Gerade die Nebenfiguren, wie einer der Bösewichte, Helis, oder der enigmatische Sylens, der im Englischen von charismatischen Lance Reddick („The Wire“) gesprochen wird, sind fantastisch ausgearbeitete Figuren – wenn man denn einmal auf die zahllosen Audiologs stößt, welche die Figuren näher beleuchten. Sonst könnten sie hier und da etwas platt wirken, was gerade im Fall von Helis zutrifft. Diese große Disparität zwischen Gezeigtem und zu Entdeckendem ist etwas überraschend, weil sie so gravierend unterschiedlich ausfällt. Erneut etwas, das man dem Open World-Konzept zuzuschreiben hat, das den Spieler eben nicht an der Hand führt und dann oft nur schwerlich auf Dauer „cinematisch“-erzählerisch wirken kann.
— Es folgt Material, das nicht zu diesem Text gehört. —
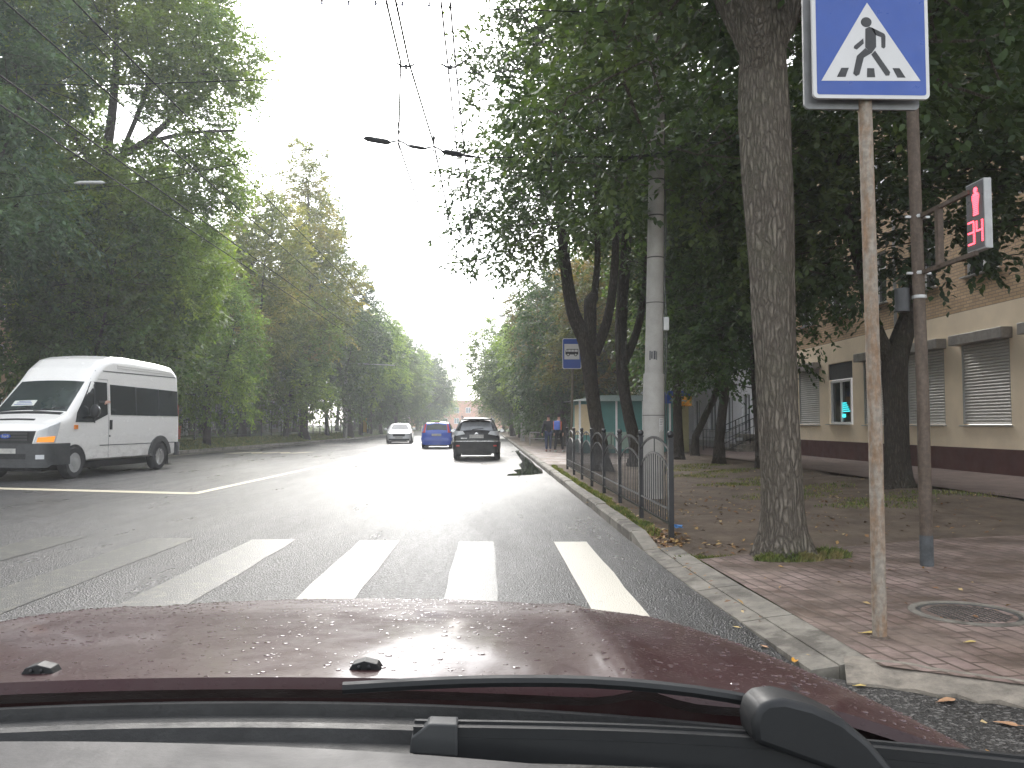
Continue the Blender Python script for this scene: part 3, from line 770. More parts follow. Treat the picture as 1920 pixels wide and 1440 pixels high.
tree('broadleaf_tree', 'nearest multi-stemmed tree behind the fence, left of the concrete pole', (3.0, 21.5, .06),
    [[(0, 0, -.2, .24), (-.05, 0, .7, .20), (-.2, 0, 1.6, .185), (-.33, 0, 2.6, .195), (-.42, 0, 3.4, .21), (-.75, 0, 4.2, .17), (-.95, 0, 5.4, .14), (-1.1, .2, 7.4, .1), (-1.0, .3, 10.5, .05)],
     [(-.36, 0, 3.2, .17), (-.3, 0, 3.9, .16), (-.3, 0, 4.5, .16), (-.2, .1, 4.65, .14)],
     [(-.2, 0, 3.1, .15), (.15, 0, 4.0, .12), (.35, 0, 5.4, .1), (.45, .1, 8, .06)],
     [(-.3, 0, 4.0, .1), (-.1, .1, 5.5, .08), (-.1, .2, 8, .06), (0, .3, 11, .03)]],
    [(-1.6, .2, 7.8, 2.4, 2.6, 1.9), (.6, .4, 9.5, 2.8, 2.8, 2.6), (-1, 0, 11.5, 2.6, 2.6, 2.6), (-2.6, -.5, 5.9, 1.4, 1.6, .9), (1, .5, 13, 2.4, 2.4, 2)],
    LEAF['canopy'], BARKD, 8, .72, GR_, lk=dict(twigs=10, per=10, ll=.16, lw=.08, tl=.7), hero=True)
tree('broadleaf_tree', 'leaning dark trunk right behind the multi-stemmed tree', (4.25, 23.4, .06),
    [[(0, 0, -.2, .24), (-.05, 0, .7, .19), (-.25, 0, 1.6, .17), (-.4, 0, 2.7, .165), (-.4, .1, 4.4, .16), (-.2, .2, 7, .14), (0, .3, 11, .07)],
     [(-.4, 0, 2.9, .13), (.1, 0, 4.2, .1), (.4, 0, 6.5, .08), (.6, .2, 9.5, .04)]],
    [(.2, 0, 8, 2.4, 2.6, 2.6), (.4, 0, 11.5, 2.6, 2.6, 2.6), (1.4, -.5, 5.6, 1.6, 1.6, 1.4)],
    LEAF['canopy'], BARKD, 9, .78, GR_, lk=dict(twigs=10, per=10, ll=.17, lw=.085, tl=.7), hero=True)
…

Und ist dieses zunächst vielleicht zusammengesteckte Mosaik genannt „Horizon: Zero Dawn“ nun ein Must-Have-Titel für Playstation 4-Besitzer? Ist er! Unbedingt! Denn wenn man Guerrilla Games eins lassen muss, dann, dass es die Frauen und Mannen geschafft haben, sich die besten Einzelteile und Spielmechaniken aus anderen Titeln herauszunehmen, aber daraus ein völlig in sich stimmiges Spielerlebnis zu schaffen mit eigener Identität und einer gewaltigen Portion Herz. Nachdem der Abspann lief, bemerkt man erst, wie sehr man mit dieser Welt verwachsen ist und ebenso wie Aloy, schleichend durch die Gräser, unerwartet in die „Falle“ getappt ist und nicht mehr davon los kommt. Das Spiel weiß keine Minute zu langweilen. Und das ist eine beachtliche Leistung bei einer Gesamtspielzeit von 50-60 Stunden.

„Horizon: Zero Dawn“ ist ein Exklusivtitel, um den Playstation zu beneiden ist! Wer die Konsole sein Eigen nennt, sollte keine Sekunde zögern, auf Roboter-Pirsch zu gehen.